US intelligence agencies have officially described the attack on the US Consulate in Benghazi, Libya on September 11 that killed four Americans as a planned terrorist attack carried out by militants friendly to Al Qaeda. That’s distinct from it being an Al Qaeda attack, though the decentralized (and also battered) nature of the organization means that such a thing doesn’t exist anymore.

This completes a slow evolution of US thinking about the attack, which initially was described as a spontaneous uprising based on an anti-Islam YouTube video, linked to other protests and riots outside US embassies and missions in other parts of the Muslim world. Over time, and with the aid of eyewitness reports that revealed no protest presence before the attack, the US determined that the Benghazi attack stood apart from those other incidents.

U.S. intelligence officials said the composition of the militant forces involved in the assault has become clearer over the past week and that analysts now think that two or three fighters affiliated with al-Qaeda in the Islamic Maghreb were involved.

“There are people who at least have some association with AQIM,” said a senior U.S. intelligence official who added that “it’s not so direct that you would say AQIM as an organization planned and carried this out.”

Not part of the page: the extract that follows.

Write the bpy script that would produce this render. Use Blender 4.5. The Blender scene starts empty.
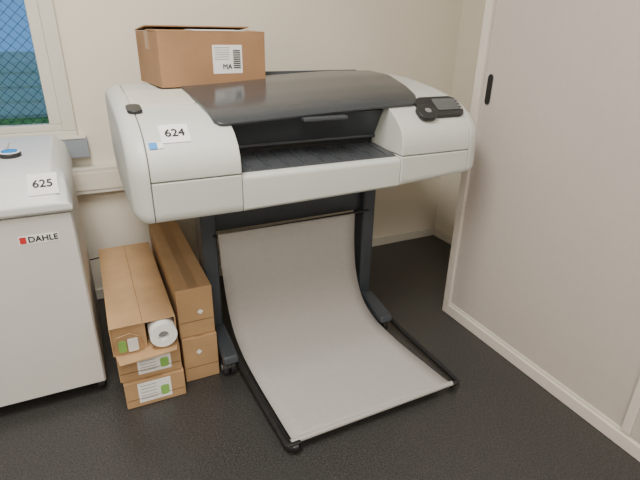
import bpy, bmesh, math
from mathutils import Vector, Matrix
scene=bpy.context.scene
COL=scene.collection

# ---------------- materials ----------------
def mat(name,col,rough=0.5,metal=0.0,noise=None,bump=None,spec=None,emis=None,coat=0):
    m=bpy.data.materials.new(name); m.use_nodes=True
    nt=m.node_tree; b=nt.nodes['Principled BSDF']
    b.inputs['Base Color'].default_value=(*col,1); b.inputs['Roughness'].default_value=rough
    b.inputs['Metallic'].default_value=metal
    if spec is not None: b.inputs['Specular IOR Level'].default_value=spec
    if coat: b.inputs['Coat Weight'].default_value=coat
    if emis:
        b.inputs['Emission Color'].default_value=(*emis[0],1); b.inputs['Emission Strength'].default_value=emis[1]
    tc=nt.nodes.new('ShaderNodeTexCoord')
    if noise:
        sc,amt=noise
        n=nt.nodes.new('ShaderNodeTexNoise'); n.inputs['Scale'].default_value=sc; n.inputs['Detail'].default_value=5
        nt.links.new(tc.outputs['Object'],n.inputs['Vector'])
        r=nt.nodes.new('ShaderNodeValToRGB')
        r.color_ramp.elements[0].position=0.3; r.color_ramp.elements[1].position=0.7
        r.color_ramp.elements[0].color=(*[c*(1-amt) for c in col],1)
        r.color_ramp.elements[1].color=(*[min(1,c*(1+amt)) for c in col],1)
        nt.links.new(n.outputs['Fac'],r.inputs['Fac']); nt.links.new(r.outputs['Color'],b.inputs['Base Color'])
    if bump:
        sc,st=bump
        n=nt.nodes.new('ShaderNodeTexNoise'); n.inputs['Scale'].default_value=sc; n.inputs['Detail'].default_value=3
        nt.links.new(tc.outputs['Object'],n.inputs['Vector'])
        bp=nt.nodes.new('ShaderNodeBump'); bp.inputs['Strength'].default_value=st; bp.inputs['Distance'].default_value=0.002
        nt.links.new(n.outputs['Fac'],bp.inputs['Height']); nt.links.new(bp.outputs['Normal'],b.inputs['Normal'])
    return m
M={}
M['wall']=mat('wall_paint',(0.81,0.755,0.645),0.85,noise=(3,0.02),bump=(120,0.25))
M['ceil']=mat('ceiling_paint',(0.8,0.79,0.75),0.9,noise=(4,0.02))
M['base']=mat('baseboard_paint',(0.70,0.67,0.59),0.6,noise=(6,0.02))
M['closet']=mat('closet_laminate',(0.54,0.485,0.45),0.5,noise=(40,0.02),bump=(200,0.15))
M['closetf']=mat('closet_frame',(0.70,0.645,0.585),0.5,noise=(20,0.02))
M['white']=mat('printer_plastic',(0.60,0.62,0.585),0.42,noise=(8,0.012))
M['white2']=mat('printer_plastic_cover',(0.66,0.64,0.56),0.45,noise=(8,0.015))
M['lid']=mat('lid_grey_gloss',(0.050,0.056,0.063),0.20,noise=(5,0.05))
M['rib']=mat('platen_grey',(0.055,0.06,0.066),0.4,noise=(5,0.05))
M['dgrey']=mat('charcoal_plastic',(0.055,0.062,0.072),0.36,noise=(9,0.06))
M['dark']=mat('dark_plastic',(0.02,0.021,0.023),0.4,noise=(9,0.1))
M['leg']=mat('stand_metal',(0.055,0.065,0.078),0.4,0.2,noise=(12,0.08))
M['black']=mat('black_tube',(0.013,0.013,0.014),0.4,noise=(20,0.1))
M['cloth']=mat('bin_fabric',(0.41,0.395,0.38),0.85,noise=(60,0.03),bump=(300,0.3))
M['card']=mat('cardboard',(0.45,0.285,0.145),0.8,noise=(7,0.12),bump=(60,0.35))
M['card2']=mat('cardboard_dark',(0.36,0.205,0.105),0.8,noise=(9,0.09),bump=(60,0.3))
M['cardin']=mat('cardboard_inner',(0.20,0.11,0.05),0.85,noise=(14,0.1))
M['tape']=mat('packing_tape',(0.36,0.22,0.11),0.3,noise=(10,0.05))
M['paper']=mat('label_paper',(0.88,0.88,0.88),0.7,noise=(30,0.01))
M['ink']=mat('ink_black',(0.01,0.01,0.01),0.6,noise=(30,0.1))
M['blue']=mat('sticker_blue',(0.02,0.25,0.65),0.5,noise=(30,0.05))
M['green']=mat('print_green',(0.25,0.5,0.12),0.6,noise=(30,0.1))
M['red']=mat('logo_red',(0.55,0.03,0.03),0.5,noise=(30,0.05))
M['shred']=mat('shredder_steel',(0.64,0.63,0.605),0.5,noise=(8,0.02))
M['shredtop']=mat('shredder_plastic',(0.66,0.68,0.675),0.35,noise=(8,0.015))
M['screen']=mat('lcd_screen',(0.10,0.11,0.11),0.15,noise=(8,0.05))
M['frame']=mat('window_frame_paint',(0.70,0.68,0.59),0.45,noise=(8,0.02))
M['sill']=mat('window_sill_grey',(0.30,0.34,0.38),0.5,noise=(8,0.03))
M['wheel']=mat('wheel_rubber',(0.03,0.03,0.032),0.5,noise=(15,0.1))
M['hub']=mat('wheel_hub_grey',(0.25,0.25,0.26),0.4,noise=(15,0.05))
M['metal']=mat('fence_metal',(0.04,0.05,0.06),0.5,0.6,noise=(15,0.1))
M['grass']=mat('grass',(0.30,0.42,0.08),0.95,noise=(6,0.5))
M['lamp']=mat('lamp_diffuser',(0.9,0.9,0.85),0.5,emis=((1,0.96,0.9),3.0))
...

Instead, U.S. officials said a ­lesser-known Islamist group, ­Ansar al-Sharia, played a much larger role in sending fighters and providing weapons for the attack, which killed the U.S. ambassador and three other Americans. U.S. officials have previously cited suspicion of al-Qaeda connections to the attack.

The Libyan government has also labeled Ansar al Sharia as the culprit. For their part, that group has not taken responsibility for the attack, but said a splinter group of Ansar al Sharia members might have carried it out.

The Financial Times reports that Ansar al Sharia may simply be fresh branding for the same group of militants allied with al Qaeda, along with fundamentalist Salafist Islamists who favor religious law ruling over their homelands. Salafist militias have been responsible for attacks in Libya over the past several months, particularly at Sufi Muslim shrines and mosques. As for the links to other terrorist organizations, it gets a little hard to make the distinction:

Some observers have described Ansar al-Sharia as a new offensive by al-Qaeda under another name, designed to win back hearts and minds after the extremist network was sidelined by popular protests against authoritarian rule.

But while Yemen’s Ansar al-Sharia is believed to have been created by al-Qaeda, the North African groups do not appear to have a direct connection with the jihadist organization or share its global jihad agenda [...]

Aaron Zelin, a fellow at the Washington Institute for Near East Studies, says the rise of Ansar al-Sharia groups points to an end to al-Qaeda’s “unipolar” global jihad of the past decade, with jihadists acting locally, even if they think globally, and being more interested in providing services and governance.

“They are fighting in different lands using different means, but all for the same end, an approach better suited for the vagaries born of the Arab uprisings,” he wrote in Foreign Policy magazine.

So this is a different group with more local concerns, but exists on a continuum with other groups. Given the typical bluntness with how the US approaches the Muslim world, I’m not sure there’s a complete appreciation for the subtlety. About as close as you get is Leon Panetta saying “There’s a lot of different kinds of terrorism in that part of the world.”

What we do know is that the FBI cannot get further than Tripoli in the course of their investigation, owing to security fears. The Embassy there just removed more non-essential personnel from the country, and FBI agents have interviewed witnesses in cars outside the Embassy instead of bringing them inside. This difficulty in getting within 400 miles of the attack site suggests that maybe the whole picture has not been pieced together yet.

And yet the stakes are high. Calling this a terrorist attack will undoubtedly put pressure on the Administration to strike a posture of “bringing those responsible to justice.” It could open a new front in the war on terror, which never really ended. Before intelligence changes their mind again, maybe they should get more of a clear sense of what happened.